The expansion was denounced by Republicans and it sharpened a contrast with Donald J. Trump, who has centered much of his presidential campaign on a call to shut out immigrants.

Republicans said the Obama administration should be focused on tackling what they called a border crisis. The expansion would instead essentially open an entirely new channel for Central American families escaping endemic violence to gain legal entrance to the United States.

“What we have seen is that our current efforts to date have been insufficient to address the number of people who may have legitimate refugee claims, and there are insufficient pathways for those people to present their claims,” Amy Pope, a deputy Homeland Security adviser, said in a conference call to announce the changes. She said the revisions showed a recognition that “the criteria is too narrow to meet the categories of people who we believe would qualify under our refugee laws, but they just don’t have the mechanism to apply.”

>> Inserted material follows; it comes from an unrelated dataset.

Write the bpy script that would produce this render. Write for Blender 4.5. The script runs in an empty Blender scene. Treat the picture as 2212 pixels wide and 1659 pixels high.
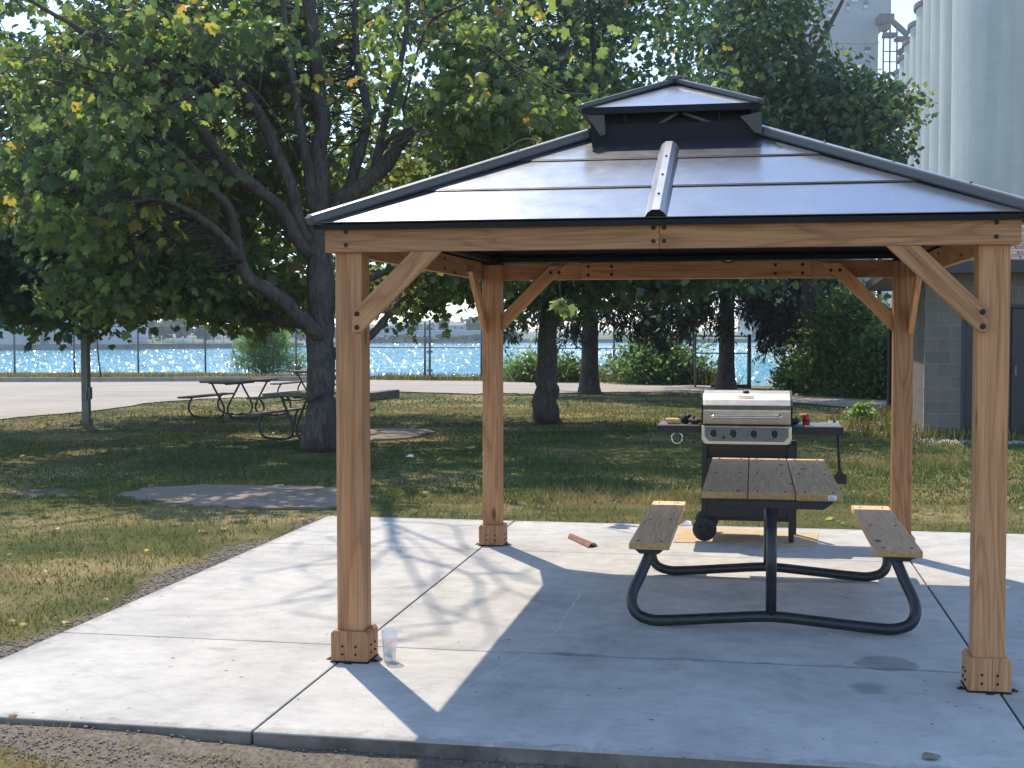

The White House also said it had reached an agreement with Costa Rica to serve as a temporary host site for the most vulnerable migrants from El Salvador, Guatemala and Honduras while they wait to be processed as refugees. These migrants would first undergo security screening in their home countries. Costa Rica would accept up to 200 people at a time among those who are found to be eligible, for periods of six months.

The United Nations high commissioner for refugees has agreed to set up an unusual process to review requests from potential refugees while they are in their home countries. Administration officials also said they would begin reviewing applications from refugees in their home countries, a step they hoped would discourage people from making the dangerous trip to the United States border.

Republicans said the expansion was the latest example of the White House’s misuse of its authority."